この記事では『トラッキング現象』について
- 『トラッキング現象』とは
- 『トラッキング現象』のメカニズム
- コンセントが火災を引き起こす原因
などを図を用いて分かりやすく説明しています。
トラッキング現象とは?
トラッキング現象とは、電極間にホコリや水分(湿気)などが溜まることで、微小電流が流れはじめ、プラグ表面に炭化導電路(トラック)ができ、電極間がショートする現象です。
トラッキング現象で有名なのは、電源プラグのトラッキング現象です。コンセントとプラグの間にホコリが溜まり、そのホコリが空気中の水分を吸収することによって、微小電流が流れ、発火します。発火の程度によって影響は異なりますが、コンセントの周りが焦げていたり、最悪の場合、火災を引き起こします。
トラッキング現象のメカニズム
トラッキング現象のメカニズムは具体的には以下のようになっています。
トラッキング現象のメカニズム
- 電極間にホコリや水分(湿気)などが溜まる。
- 電極間に微小電流が流れはじめる。
- 微小電流が流れることでジュール熱が発生し、絶縁物の表面が部分的に乾燥する。
- 乾燥した部分に電圧が集中することで、局部的に微小放電(シンチレーション)が発生する。
- 放電点が炭化する。
- この過程(1~5)が繰り返され、炭化が進行すると、炭化導電路(トラック)を形成し、電極間がショートとなるため、発熱・発火する。

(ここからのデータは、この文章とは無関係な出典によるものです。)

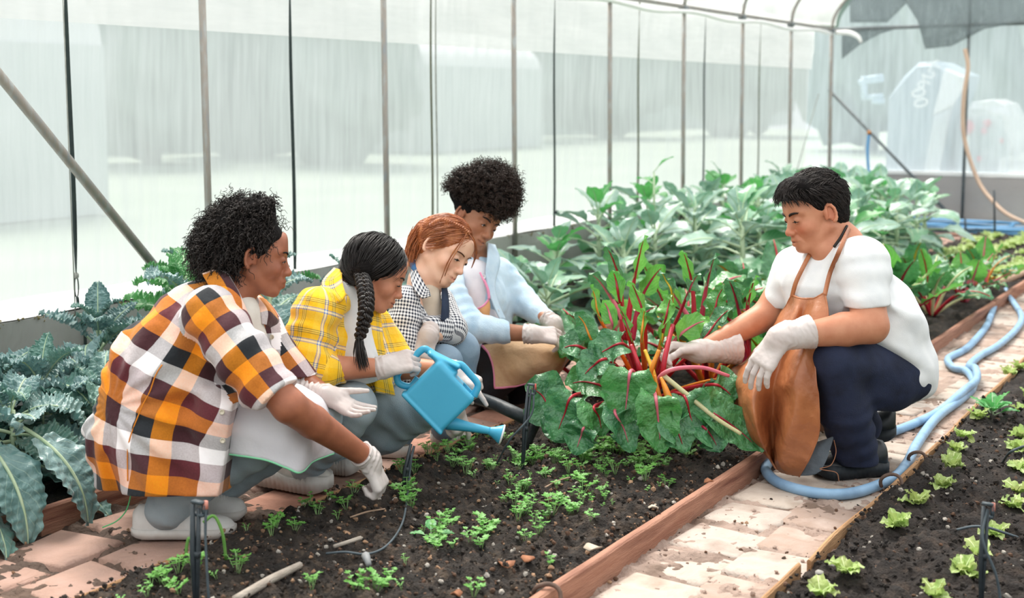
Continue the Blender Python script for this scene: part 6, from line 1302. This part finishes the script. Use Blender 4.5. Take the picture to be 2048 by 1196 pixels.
for x, y, h, s, k, lab in kale_spots:
    plant('kale_plant', x, y, .04, {'F': KALE + FLAT * 2, 'K': KALE, 'G': KALEG + KALE[:1]}[k], 22 if y < 3 else 16, h, lab, 'kale', 'kale plants along the kerb', rg, s, (1.25, -.75) if k == 'F' else (1.3, -.45))
# big hanging leaves in front of the board
t = bpy.data.objects['kale_plant']
for x, y, az, inc in ((.06, -.02, -.3, -1.0), (.05, .10, .0, -1.05), (.04, -.12, -.6, -.9), (.07, .2, .3, -1.0)): leaf_at(t, FLAT[1], (x, y, .21), az, inc + .55, 0, 1.1)
# silver-leaved collards on both beds towards the far end
ordn = ['nearest', 'second', 'third', 'fourth', 'fifth', 'sixth', 'seventh', 'eighth', 'ninth', 'tenth', 'eleventh', 'twelfth', 'thirteenth', 'fourteenth', 'fifteenth', 'sixteenth']
def nth(i): return ordn[i] if i < len(ordn) else '%dth' % (i + 1)
for x, row, y0, y1 in ((-3.10, 'the row along the kerb', 4.75, 10), (-2.76, 'the row along the left path', 4.85, 10), (-2.38, 'the left row of the middle bed', 6.0, 8.6), (-2.02, 'the right row of the middle bed', 6.2, 8.4)):
    for i, y in enumerate(np.arange(y0, y1, .36)):
        h = .21 + .04 * rg.random() + (.10 if 5.6 < y < 9.2 else 0) - (.10 if y < 5.3 else 0); bright = rg.random() < .4
        plant('collard_plant', x + rg.normal(0, .03), y + rg.normal(0, .04), .04, COLL + (COLLG if bright else []), 19, h, 'silver green collard, %s from the near end of %s' % (nth(i), row), 'collard', 'collards towards the far end', rg, rg.uniform(1.05, 1.3), (1.3, -.4))
g = onX(1305, 470, -2.95)
t = empty('sprout', (g[0], g[1], .04), 'tall pale sprout standing above the collards before an olive strap', 'sprout'); mesh('stem', *tube([(0, 0, 0), (.01, 0, .3), (0, .01, .62)], [.011, .009, .005], 6), m_rib_pale, t)
for az, inc, zz, s in ((.4, .9, .62, .55), (2.6, .35, .56, .6), (-.6, .2, .5, .55), (4.2, .5, .45, .6), (1.2, .1, .4, .7), (3.4, 0, .33, .7)): leaf_at(t, COLLG[0] if zz > .4 else COLL[0], (0, 0, zz), az, inc, 0, s)

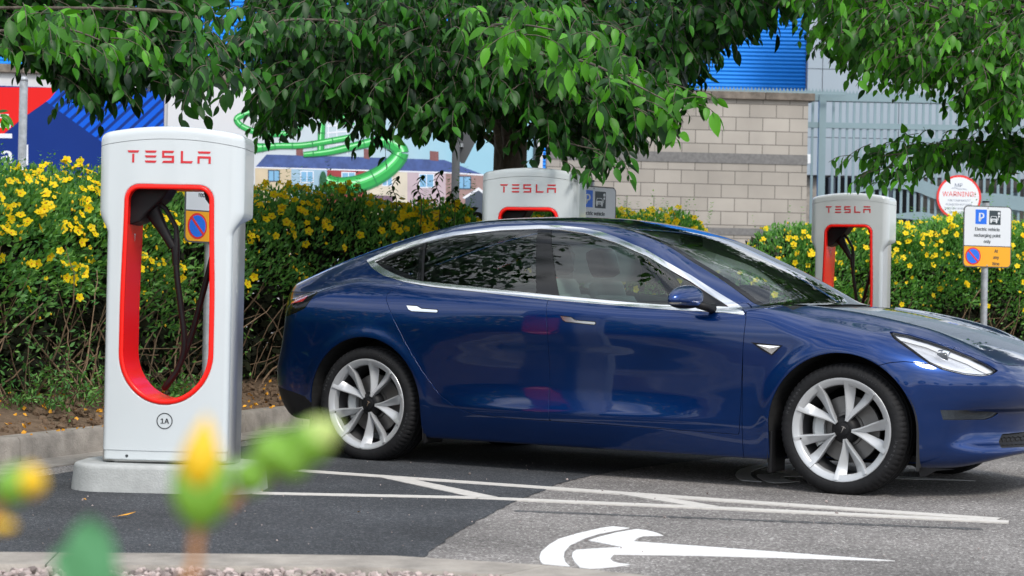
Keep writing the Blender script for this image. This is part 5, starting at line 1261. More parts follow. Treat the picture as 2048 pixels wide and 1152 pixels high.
# electric vehicle bay signs
def rrect(w, h, r, n=6, x0=0, z0=0):
    P = []
    for cx, cz, a0 in ((w / 2 - r, h / 2 - r, 0), (-w / 2 + r, h / 2 - r, 90), (-w / 2 + r, -h / 2 + r, 180), (w / 2 - r, -h / 2 + r, 270)):
        for k in range(n + 1): a = math.radians(a0 + 90 * k / n); P.append((x0 + cx + r * math.cos(a), z0 + cz + r * math.sin(a)))
    return P
def ev_sign(loc, yaw, ztop, label):
    """sign on a galvanised pole; local origin at the pole foot, face towards -y; yaw about z"""
    o = empty('bay_sign', loc, yaw, label, 'sign', 'electric vehicle bay signs')
    W_, H_ = .530, .605; zc = ztop - H_ / 2; fr = lambda d: (lambda a, b: (a, -d, b))
    MB().tube([(0, 0, 0), (0, 0, ztop + .035)], .034, 20).build('pole', M['galv'], o, smooth=False, ang=40)
    MB().tube([(0, 0, ztop + .035), (0, 0, ztop + .05)], .036, 20).build('pole_cap', M['black_plastic'], o)
    MB().poly(rrect(W_, H_, .045, 6, 0, zc), fr(.038), .005, (0, -1, 0)).build('backing', M['sign_back'], o, fix=True)
    i_ = .010; H2 = H_ * .655; w2 = W_ - 2 * i_
    up = [p for p in rrect(w2, H_ - 2 * i_, .038, 6, 0, zc)]
    zs_ = ztop - H2
    U = [p for p in up if p[1] > zs_]; U = sorted(U, key=lambda p: math.atan2(p[1] - zc, p[0])); U = [(w2 / 2, zs_ + .004)] + [p for p in rrect(w2, H_ - 2 * i_, .038, 6, 0, zc) if p[1] > zs_ + .004] + [(-w2 / 2, zs_ + .004)]
    D = [(-w2 / 2, zs_ - .005)] + [p for p in rrect(w2, H_ - 2 * i_, .038, 6, 0, zc) if p[1] < zs_ - .005] + [(w2 / 2, zs_ - .005)]
    wp = MB().poly(U, fr(.0432), .002, (0, -1, 0)).build('white_panel', M['sign_white'], o, fix=True)
    ap = MB().poly(D, fr(.0432), .002, (0, -1, 0)).build('amber_panel', M['sign_amber'], o, fix=True)
    k = W_ / 511.; X = lambda px: (px - 688) * k; Zp = lambda py: ztop - (py - 385) * H_ / 637.   # layout read off one sign
    rc = lambda a, b, c, d: [(X(a), Zp(d)), (X(c), Zp(d)), (X(c), Zp(b)), (X(a), Zp(b))]
    MB().poly(rc(556, 424, 675, 574), fr(.0455), .001, (0, -1, 0)).build('parking_symbol', M['sign_blue'], wp, fix=True)
    tb = MB(); text_into(tb, 'P', .165, Matrix.Translation((X(618), -.0475, Zp(503))) @ RX, bold=True, sx=.92); tb.build('letter', M['sign_white'], wp)
    MB().poly(rc(702, 430, 823, 577), fr(.0455), .001, (0, -1, 0)).build('vehicle_symbol', M['sign_dark'], wp, fix=True)
    ic = MB()
    for P in ([(722, 488), (776, 488), (790, 516), (710, 516)], [(712, 514), (788, 514), (790, 545), (710, 545)], [(714, 545), (728, 545), (728, 560), (714, 560)], [(772, 545), (786, 545), (786, 560), (772, 560)], [(794, 500), (799, 500), (799, 530), (794, 530)]):
        ic.poly([(X(a), Zp(b)) for a, b in P], fr(.0470), .0012, (0, -1, 0))
    for (cx, cy, r) in ((804, 459, 13), (804, 490, 10)): ic.poly([(X(cx) + r * k * math.cos(a), Zp(cy) + r * k * math.sin(a)) for a in [2 * math.pi * q / 20 for q in range(20)]], fr(.0470), .0012, (0, -1, 0))
    ico_ = ic.build('icon', M['sign_white'], wp, fix=True)
    gl_ = MB()
    gl_.poly([(X(a), Zp(b)) for a, b in ((727, 493), (771, 493), (781, 513), (717, 513))], fr(.0486), .0008, (0, -1, 0))
    for yy in (526, 532, 538): gl_.poly(rc(734, yy, 766, yy + 3), fr(.0486), .0008, (0, -1, 0))
    gl_.build('icon_detail', M['sign_dark'], wp, fix=True)
    tb = MB()
    for t, y in (('Electric vehicle', 626), ('recharging point', 690), ('only', 752)): text_into(tb, t, .0635, Matrix.Translation((X(684), -.0462, Zp(y))) @ RX, bold=True, sx=.86)
    tb.build('text', M['sign_dark'], wp)
    tb = MB()
    for t, y in (('At', 850), ('any', 914), ('time', 980)): text_into(tb, t, .064, Matrix.Translation((X(782), -.0462, Zp(y))) @ RX, bold=True, sx=.86)
    tb.build('text', M['sign_dark'], ap)
    cx, cz, r = X(538), Zp(908), .079
    circ = lambda r_: [(cx + r_ * math.cos(a), cz + r_ * math.sin(a)) for a in [2 * math.pi * q / 40 for q in range(40)]]
    MB().poly(circ(r * 1.08), fr(.0455), .001, (0, -1, 0)).build('roundel', M['sign_red'], ap, fix=True)
    MB().poly(circ(r * .90), fr(.0470), .001, (0, -1, 0)).build('roundel_field', M['sign_blue'], ap, fix=True)
    d = Vector((.7, -.72)); nn = Vector((.72, .7)) * .0085; c = Vector((cx, cz))
    MB().poly([tuple(c - d * r + nn), tuple(c - d * r - nn), tuple(c + d * r - nn), tuple(c + d * r + nn)], fr(.0485), .001, (0, -1, 0)).build('roundel_bar', M['sign_red'], ap, fix=True)
    bl = MB()
    for z in (ztop - .02, ztop - H_ + .02): bl.lathe([(0, -.0485), (.006, -.0485), (.007, -.0455)], 12, Matrix.Translation((0, 0, z)), 'y')
    bl.build('bolt', M['galv'], o, fix=True)
    return o
ev_sign((at(417, 600, 12.9).x, 12.9, .15), math.radians(52), 1.725, 'amber and white bay sign half hidden behind the slot of the nearest charging post')
ev_sign((at(1176, 600, 16.4).x, 16.4, .15), math.radians(42), 1.905 - .15, 'electric vehicle bay sign peeping out beside the charging post above the car roof')
ev_sign((at(1968, 600, 19.3).x, 19.3, .20), math.radians(16), 1.957 - .20, 'electric vehicle bay sign in full view in front of the right hedge')
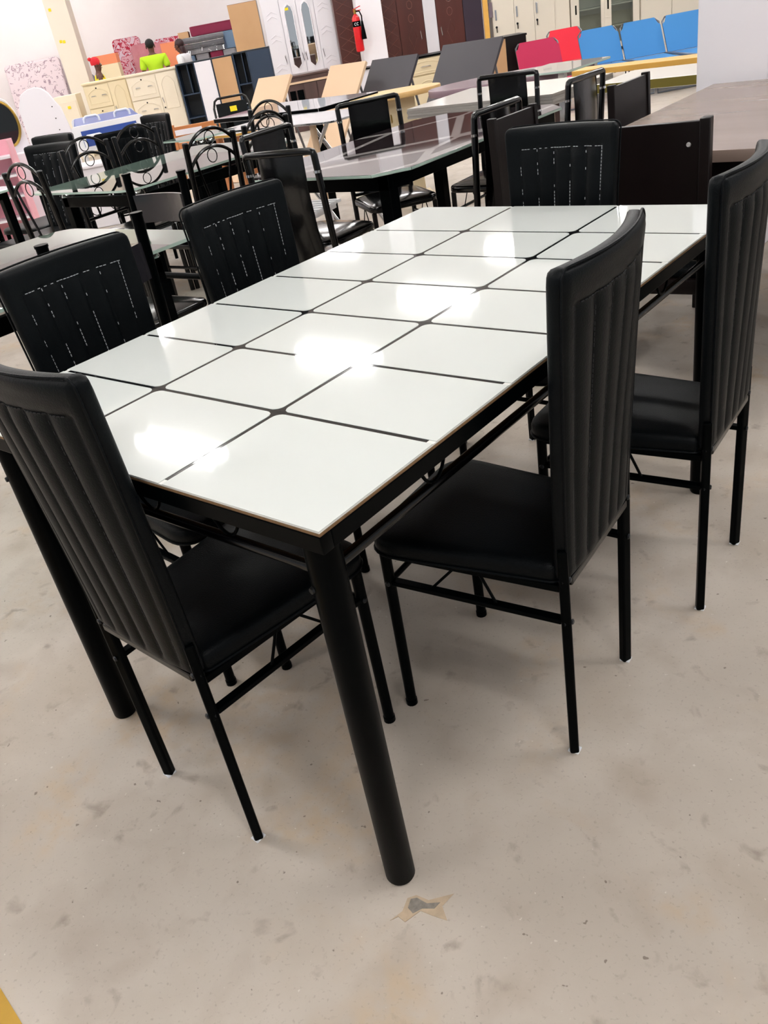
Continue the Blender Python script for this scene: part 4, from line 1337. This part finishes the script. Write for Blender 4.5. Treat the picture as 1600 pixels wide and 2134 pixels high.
t = thing('cardboard_box', 'tan carton standing at the left end on the mattress pile', 'box', RP(-2.02, 18.1, 1.424), A0)
part('body', MB().bx(-.1, .1, 0, .3, 0, .10).mesh('body', TAN, bevel=.004), t)
part('flap', MB().bx(-.1, .1, 0, .15, .1, .106).mesh('flap', TAN), t)
t = thing('cardboard_box', 'orange carton behind the man in lime and the woman in white', 'box', RP(-2.28, 17.6), A0)
part('body', MB().bx(-.16, .16, 0, .3, 0, 1.40).mesh('body', ORANGE, bevel=.004), t)
part('flap', MB().bx(-.16, .16, 0, .15, 1.4, 1.408).mesh('flap', ORANGE), t)

# ================================================================== PEOPLE
def skinned(name, verts, edges, radii, m, parent=None, root=0, sub=2):
    me = bpy.data.meshes.new(name)
    me.from_pydata(verts, edges, [])
    me.materials.append(m)
    o = bpy.data.objects.new(name, me)
    COL.objects.link(o)
    md = o.modifiers.new('skin', 'SKIN')
    for i, r in enumerate(radii):
        me.skin_vertices[0].data[i].radius = r if isinstance(r, tuple) else (r, r)
    me.skin_vertices[0].data[root].use_root = True
    md.use_smooth_shade = True
    sd = o.modifiers.new('sub', 'SUBSURF')
    sd.levels = sub
    sd.render_levels = sub
    if parent:
        o.parent = parent
    return o

def person(label, loc, rz, H, shirt, sleeves, hair, wrap=None, female=False, nod=0., armpose='down'):
    k = H / 1.6
    sh = .165 if female else .195
    V_ = []; E_ = []; Rr = []
    def a(p, r, frm=None):
        V_.append((p[0] * k, p[1] * k, p[2] * k)); Rr.append(tuple(q * k for q in r) if isinstance(r, tuple) else r * k)
        if frm is not None:
            E_.append((frm, len(V_) - 1))
        return len(V_) - 1
    pel = a((0, 0, .86), (.135, .10))
    wai = a((0, 0, 1.0), (.12 if female else .125, .085), pel)
    che = a((0, 0, 1.17), (.145, .10), wai)
    upp = a((0, -.005, 1.285), (.10, .075), che)
    nec = a((0, 0, 1.36), (.046, .05), upp)
    ch_ = a((0, .02 + nod, 1.415), (.062, .068), nec)
    he = a((0, .012 + nod * 1.4, 1.495), (.074, .088), ch_)
    top = a((0, .0 + nod * 1.5, 1.56), (.055, .065), he)
    a((0, .105 + nod * 1.4, 1.462), .012, he)                                   # nose
    hands = []
    for s in (-1, 1):
        q = a((s * sh, -.005, 1.275), .05, upp)
        el_ = a((s * (sh + .05), -.02, 1.02), .037, q)
        wr = a((s * (sh + .03), .07, .82), .026, el_)
        pm_ = a((s * (sh + .028), .085, .765), (.018, .032), wr)
        for i, (dy, L) in enumerate(((-.022, .06), (-.008, .072), (.008, .068), (.022, .055))):
            f1 = a((s * (sh + .027), .085 + dy, .73), .0085, pm_)
            f2 = a((s * (sh + .02), .09 + dy, .73 - L * .55), .008, f1)
            a((s * (sh + .008), .092 + dy, .73 - L), .007, f2)
        th_ = a((s * (sh + .012), .12, .76), .0095, pm_)
        a((s * (sh + .006), .135, .73), .0085, th_)
        hp = a((s * .085, 0, .80), .082, pel)
        kn = a((s * .095, .01, .45), .056, hp)
        ank = a((s * .1, -.01, .075), .036, kn)
        a((s * .11, .12, .035), (.038, .026), ank)
    b = skinned('person', V_, E_, Rr, SKIN)
    b.location = loc
    b.rotation_euler = (0, 0, rz)
    b['label'] = label
    b['category'] = 'person'
    # clothes
    cv_ = [(0, 0, .80), (0, 0, 1.0), (0, 0, 1.17), (0, -.005, 1.29), (0, -.002, 1.335)]
    cr = [(.16, .13), (.15, .115), (.178, .132), (.135, .105), (.07, .07)]
    ce = [(0, 1), (1, 2), (2, 3), (3, 4)]
    if sleeves:
        for s in (-1, 1):
            n0 = len(cv_)
            cv_ += [(s * sh, -.005, 1.28), (s * (sh + .04), -.016, 1.10)]
            cr += [.078, .068]
            ce += [(3, n0), (n0, n0 + 1)]
    o = skinned('shirt', [(x * k, y * k, z * k) for x, y, z in cv_], ce, [tuple(q * k for q in r) if isinstance(r, tuple) else r * k for r in cr], shirt, b, root=1)
    lv = [(0, 0, .86)]; le = []; lr = [(.15, .118)]
    for s in (-1, 1):
        n0 = len(lv)
        lv += [(s * .085, 0, .78), (s * .095, .01, .45), (s * .1, -.01, .10)]
        lr += [.09, .068, .056]
        le += [(0, n0), (n0, n0 + 1), (n0 + 1, n0 + 2)]
    skinned('trousers', [(x * k, y * k, z * k) for x, y, z in lv], le, [tuple(q * k for q in r) if isinstance(r, tuple) else r * k for r in lr], TROUSER, b)
    hy = nod * 1.4
    # eyes, mouth, ears
    for s in (-1, 1):
        part('eye', MB().ball((s * .03 * k, (.092 + hy) * k, 1.485 * k), (.012 * k, .008 * k, .008 * k), 10).ball((s * .03 * k, (.099 + hy) * k, 1.485 * k), (.006 * k, .004 * k, .006 * k), 8, 1).mesh('eye', [EYE, HAIRB]), b)
        part('ear', MB().ball((s * .078 * k, (.0 + hy) * k, 1.475 * k), (.012 * k, .02 * k, .032 * k), 10).mesh('ear', SKIN), b)
    part('mouth', MB().ball((0, (.088 + hy) * k, 1.425 * k), (.026 * k, .009 * k, .008 * k), 10).mesh('mouth', mat('lip', '#6b2f2c', .45)), b)
    if hair == 'short':
        part('hair', MB().ball((0, (-.02 + hy) * k, 1.525 * k), (.083 * k, .092 * k, .082 * k), 16).mesh('hair', HAIRB), b)
    elif hair == 'long':
        part('hair', MB().ball((0, (-.022 + hy) * k, 1.522 * k), (.092 * k, .098 * k, .088 * k), 16).mesh('hair', HAIRM), b)
        skinned('long_hair', [(0, (-.04 + hy) * k, 1.50 * k), (0, (-.075 + hy) * k, 1.40 * k), (0, (-.08 + hy * .8) * k, 1.28 * k)], [(0, 1), (1, 2)], [(.09 * k, .06 * k), (.088 * k, .05 * k), (.06 * k, .03 * k)], HAIRM, b)
    if wrap:
        part('headwrap', MB().lathe([(.085 * k, 1.485 * k), (.094 * k, 1.51 * k), (.096 * k, 1.55 * k), (.08 * k, 1.60 * k), (.04 * k, 1.625 * k), (.005 * k, 1.63 * k)], (0, (-.012 + hy) * k, 0), 18).ball((0, -.10 * k, 1.60 * k), (.05 * k, .04 * k, .035 * k), 12).mesh('headwrap', wrap), b)
    return b
person('man in a lime polo shirt seen from behind above the pale drawer cabinet', RP(-2.42, 16.2), A0 + D(4), 1.50, LIME, True, 'short')
person('woman in a white top with dark maroon hair looking left, beside the man', RP(-1.96, 16.75), A0 + D(70), 1.42, WHITEC, True, 'long', female=True, nod=.03)
person('woman in a yellow sleeveless top and red headwrap facing right', RP(-3.30, 15.6), A0 + D(-75), 1.36, YELLOWC, False, None, wrap=REDC, female=True)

ホコリは空気中の水分を吸収することによって、電流が流れるようになります。
トラッキング現象が起こりやすい場所
- ホコリが溜まりやすい場所にあるコンセント
- 湿気の多い場所にあるコンセント
【例】冷蔵庫・テレビ・電子レンジ・洗濯機などの家電製品の裏側、家具の裏側。頻繁に電源プラグの抜き差しをせず、かつホコリが溜まりやすいところに電源プラグを挿すためトラッキング現象を引き起こす可能性があります。
【例】台所、洗面所、加湿器の近く、水槽の近く
トラッキング現象の厄介なところは、家電製品を使用していなくても、コンセントに電源プラグを挿しているだけで発生する点です。そのため、留守中にも火災の可能性があるのでとても恐ろしい現象だと思います。
トラッキング現象の対策方法
- 定期的に部屋を掃除をすることでホコリの付着を防止する。
- 定期的にコンセントから電源プラグを抜いて、乾いた布でホコリを取り除く。
- 古い電源タップは使用しない。
- 家電製品を使用していないときにはコンセントから電源プラグを抜く。
- トラッキング現象防止機能が備わっている電源プラグを使用する。
- コンセントにトラッキング現象防止カバーを取り付ける。
- コンセントキャップを使用する。
- 電源タップ収納ボックスを使用する。
- トラッキング現象防止の電源タップを使用する。
電源タップは消耗品です。電源プラグや変色していたり、電源プラグの抜き差しがゆるくなっていたら交換しましょう。
電源プラグの刃の根本に絶縁性のキャップが取り付けられているもので、ホコリが溜まってもショートをしないため、発火を防ぐことが可能となります。
普段使用しないコンセントやタップの差込口をフタすることで、ホコリや異物の侵入をブロックします。
収納ボックスの中に電源タップを入れることでホコリほ付着を防止することができます。
トラッキング現象の発生を検知して、瞬時にブレーカーを落とし、電源供給を遮断することができる電源タップがある。
トラッキング現象が発生しやすい時期
ホコリと水分(湿気)があれば季節・時期に関わらず、常にトラッキング現象は発生する可能性があるのですが、湿度が高くなる梅雨の時期は特にトラッキング現象が発生しやすくなっています。
まとめ
この記事ではトラッキング現象について、以下の内容を説明しました。
当記事のまとめ
- トラッキング現象とは電極間にホコリや水分(湿気)などが溜まることで、微小電流が流れはじめ、プラグ表面に炭化導電路(トラック)ができ、電極間がショートする現象のこと
- トラッキング現象のメカニズム
- トラッキング現象が起こりやすい場所
- トラッキング現象の防止方法
- トラッキング現象が発生しやすい時期
お読み頂きありがとうございました。